Sunday, May 02, 2010

Space for optimism


IT’S barely a week before the first automated national elections in the Philippines and everybody seem still grounded on procedures—distrusted, unpopular and smeared procedures, if you may. The cynicism is all about the failure rate of the Precinct Count Optical Scanner (PCOS) machines, the bloated voters list and the hovering ghosts of the “garci gang”.

But instead of procedures, the electorate should now be given the chance to think about the “substance” of candidates so they can start debating on their conscientious and educated choices. To be able to deliberate or, as the bishops suggests, conduct “communal discernments” on the pros and cons of political aspirants is a very basic component of the democratic right of suffrage which is neither about voting blindly nor about choosing in an environment that is bereft of any intelligent option.

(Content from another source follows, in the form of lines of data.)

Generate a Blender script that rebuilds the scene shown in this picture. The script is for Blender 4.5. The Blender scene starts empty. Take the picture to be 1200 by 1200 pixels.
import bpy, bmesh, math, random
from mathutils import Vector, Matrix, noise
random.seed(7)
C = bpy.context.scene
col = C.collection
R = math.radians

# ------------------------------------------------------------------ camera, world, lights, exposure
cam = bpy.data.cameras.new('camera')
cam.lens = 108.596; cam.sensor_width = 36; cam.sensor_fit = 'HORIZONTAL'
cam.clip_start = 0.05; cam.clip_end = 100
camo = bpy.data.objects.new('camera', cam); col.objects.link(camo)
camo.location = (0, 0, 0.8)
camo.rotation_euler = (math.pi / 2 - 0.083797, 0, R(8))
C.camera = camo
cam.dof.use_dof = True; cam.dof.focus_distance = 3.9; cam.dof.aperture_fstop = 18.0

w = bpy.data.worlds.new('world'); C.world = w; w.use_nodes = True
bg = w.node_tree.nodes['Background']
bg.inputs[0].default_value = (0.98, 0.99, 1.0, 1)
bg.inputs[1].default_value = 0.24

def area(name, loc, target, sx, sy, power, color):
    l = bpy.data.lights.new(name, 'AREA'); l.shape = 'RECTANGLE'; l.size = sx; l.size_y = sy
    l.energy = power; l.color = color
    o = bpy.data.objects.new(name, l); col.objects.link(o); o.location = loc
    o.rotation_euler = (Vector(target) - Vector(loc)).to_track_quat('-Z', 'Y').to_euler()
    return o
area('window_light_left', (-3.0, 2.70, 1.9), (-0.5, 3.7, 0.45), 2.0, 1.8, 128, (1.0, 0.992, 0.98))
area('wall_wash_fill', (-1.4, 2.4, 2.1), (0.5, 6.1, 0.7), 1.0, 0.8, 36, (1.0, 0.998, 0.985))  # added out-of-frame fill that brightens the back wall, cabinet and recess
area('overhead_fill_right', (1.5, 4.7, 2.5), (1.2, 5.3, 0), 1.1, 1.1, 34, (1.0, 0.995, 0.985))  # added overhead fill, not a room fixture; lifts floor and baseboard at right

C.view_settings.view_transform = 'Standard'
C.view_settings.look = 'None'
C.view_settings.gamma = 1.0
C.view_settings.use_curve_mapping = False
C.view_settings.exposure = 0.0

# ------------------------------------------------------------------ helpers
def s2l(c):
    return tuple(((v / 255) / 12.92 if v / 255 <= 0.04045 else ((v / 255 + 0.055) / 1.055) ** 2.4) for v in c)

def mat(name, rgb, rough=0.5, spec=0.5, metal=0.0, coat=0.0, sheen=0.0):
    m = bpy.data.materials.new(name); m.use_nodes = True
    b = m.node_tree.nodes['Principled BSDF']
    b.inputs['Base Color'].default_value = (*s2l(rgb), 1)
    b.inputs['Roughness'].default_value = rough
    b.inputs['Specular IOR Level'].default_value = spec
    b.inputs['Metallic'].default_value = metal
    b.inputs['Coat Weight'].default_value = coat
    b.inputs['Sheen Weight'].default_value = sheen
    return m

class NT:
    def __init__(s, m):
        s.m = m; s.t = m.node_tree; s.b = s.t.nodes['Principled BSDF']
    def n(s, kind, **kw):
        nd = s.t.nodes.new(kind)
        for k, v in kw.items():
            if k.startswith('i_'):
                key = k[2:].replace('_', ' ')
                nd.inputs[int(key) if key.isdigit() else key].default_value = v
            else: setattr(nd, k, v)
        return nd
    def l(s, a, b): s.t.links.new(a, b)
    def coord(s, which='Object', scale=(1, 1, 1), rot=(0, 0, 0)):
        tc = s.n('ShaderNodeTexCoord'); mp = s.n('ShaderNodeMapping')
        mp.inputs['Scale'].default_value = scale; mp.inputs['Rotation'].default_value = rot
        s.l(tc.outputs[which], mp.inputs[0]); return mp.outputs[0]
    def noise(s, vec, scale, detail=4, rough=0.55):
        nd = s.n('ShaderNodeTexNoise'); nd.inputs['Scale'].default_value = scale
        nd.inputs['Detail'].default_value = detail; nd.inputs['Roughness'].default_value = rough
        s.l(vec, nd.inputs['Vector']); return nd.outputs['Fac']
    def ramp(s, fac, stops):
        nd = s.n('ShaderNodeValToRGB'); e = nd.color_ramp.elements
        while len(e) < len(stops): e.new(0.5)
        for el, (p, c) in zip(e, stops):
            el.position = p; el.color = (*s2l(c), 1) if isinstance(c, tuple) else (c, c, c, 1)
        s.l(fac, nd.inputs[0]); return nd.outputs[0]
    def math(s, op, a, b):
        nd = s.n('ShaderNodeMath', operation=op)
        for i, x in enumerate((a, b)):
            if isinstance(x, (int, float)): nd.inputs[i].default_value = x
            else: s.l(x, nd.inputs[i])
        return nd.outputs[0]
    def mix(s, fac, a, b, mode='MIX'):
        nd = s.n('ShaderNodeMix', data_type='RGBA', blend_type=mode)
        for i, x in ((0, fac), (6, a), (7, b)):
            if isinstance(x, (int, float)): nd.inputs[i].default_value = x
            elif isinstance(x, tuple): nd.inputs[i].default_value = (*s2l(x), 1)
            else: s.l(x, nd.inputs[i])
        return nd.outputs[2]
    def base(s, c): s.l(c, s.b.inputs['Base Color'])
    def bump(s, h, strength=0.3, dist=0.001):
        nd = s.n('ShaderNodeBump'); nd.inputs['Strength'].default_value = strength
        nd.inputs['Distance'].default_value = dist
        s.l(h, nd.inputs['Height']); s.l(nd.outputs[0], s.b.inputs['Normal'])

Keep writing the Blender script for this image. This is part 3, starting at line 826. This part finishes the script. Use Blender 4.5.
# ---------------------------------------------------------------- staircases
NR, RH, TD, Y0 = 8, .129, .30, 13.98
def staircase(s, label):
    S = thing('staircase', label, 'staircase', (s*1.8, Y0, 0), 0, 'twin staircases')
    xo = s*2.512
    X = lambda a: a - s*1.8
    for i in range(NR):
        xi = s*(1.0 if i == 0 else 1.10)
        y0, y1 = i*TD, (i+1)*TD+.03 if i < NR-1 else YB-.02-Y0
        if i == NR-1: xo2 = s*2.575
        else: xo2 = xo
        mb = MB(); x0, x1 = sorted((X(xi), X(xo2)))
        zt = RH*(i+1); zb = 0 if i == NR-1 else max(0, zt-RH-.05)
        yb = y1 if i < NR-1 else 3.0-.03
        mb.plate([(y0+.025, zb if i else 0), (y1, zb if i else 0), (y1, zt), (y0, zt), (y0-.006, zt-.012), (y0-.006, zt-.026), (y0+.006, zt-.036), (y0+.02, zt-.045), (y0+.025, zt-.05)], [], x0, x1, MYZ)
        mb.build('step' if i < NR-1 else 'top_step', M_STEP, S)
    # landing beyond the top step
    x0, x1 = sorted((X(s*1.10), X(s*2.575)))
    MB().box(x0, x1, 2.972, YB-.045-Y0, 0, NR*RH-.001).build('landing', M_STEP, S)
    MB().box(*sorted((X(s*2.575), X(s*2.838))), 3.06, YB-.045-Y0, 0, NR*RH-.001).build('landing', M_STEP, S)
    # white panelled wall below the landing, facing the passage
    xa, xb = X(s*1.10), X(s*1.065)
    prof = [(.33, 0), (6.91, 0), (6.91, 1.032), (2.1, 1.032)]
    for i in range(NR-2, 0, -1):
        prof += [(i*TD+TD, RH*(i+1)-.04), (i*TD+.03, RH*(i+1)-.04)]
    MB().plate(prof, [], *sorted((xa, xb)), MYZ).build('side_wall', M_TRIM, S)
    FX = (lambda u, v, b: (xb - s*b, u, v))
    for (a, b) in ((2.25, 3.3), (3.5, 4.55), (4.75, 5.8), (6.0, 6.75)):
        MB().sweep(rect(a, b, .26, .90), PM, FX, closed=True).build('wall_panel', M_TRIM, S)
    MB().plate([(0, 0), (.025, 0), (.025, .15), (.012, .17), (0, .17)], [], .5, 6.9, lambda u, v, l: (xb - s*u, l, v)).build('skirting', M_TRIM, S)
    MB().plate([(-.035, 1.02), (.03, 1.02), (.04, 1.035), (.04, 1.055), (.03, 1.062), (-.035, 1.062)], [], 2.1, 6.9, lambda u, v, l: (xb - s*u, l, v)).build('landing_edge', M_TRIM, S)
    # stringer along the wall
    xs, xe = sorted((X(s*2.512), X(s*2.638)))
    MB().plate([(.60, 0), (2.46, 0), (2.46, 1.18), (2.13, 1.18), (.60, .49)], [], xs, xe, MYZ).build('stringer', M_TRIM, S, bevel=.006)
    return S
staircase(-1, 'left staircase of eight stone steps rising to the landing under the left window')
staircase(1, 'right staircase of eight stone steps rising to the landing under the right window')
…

The candidates, on the other hand, perhaps taking advantage of the situation, are only giving out slogans instead of substance—in much the same manner that advertisers do with shampoo or tuna sardines. And so now suddenly the country is flooded with slogans and catchphrases from the ones posted on lampposts to those blaring on LCD screens. Indeed, the election campaign is a multibillion heyday of advertisers and giant media networks that gorge on every 30-seconder timeslot like one does a gold mine.

Although disputably, survey firms have also become a very lucrative livelihood despite the social cost of psycho-sociological conditioning that numbs voters from being analytical citizens to simple consumers of manufactured statistical byproducts. While survey operators claims that this is a legitimate and intelligent way of educating voters, albeit sans the educational part of it, a presidential candidate, who is a tail-ender obviously, hollers that this is a subject of criminal prosecution for being false and misleading.

The internet, too, is clattered with political dirt. The political campaigns and mudslinging aside, scenarios painted by a growing number of overnight political analysts abound in the virtual world. One blurts of anarchy after a massive failure of the first automated polls. Another sings of a grand plan by the Arroyos of a perpetual Malacañang occupation. And so on and so forth.

There is indeed some wisdom, or maybe better, faith, in the call of the Catholic Church for prayer and vigilance. This maybe the best thing to do in the face of a political exercise where there is so much at stake yet too little a space for optimism.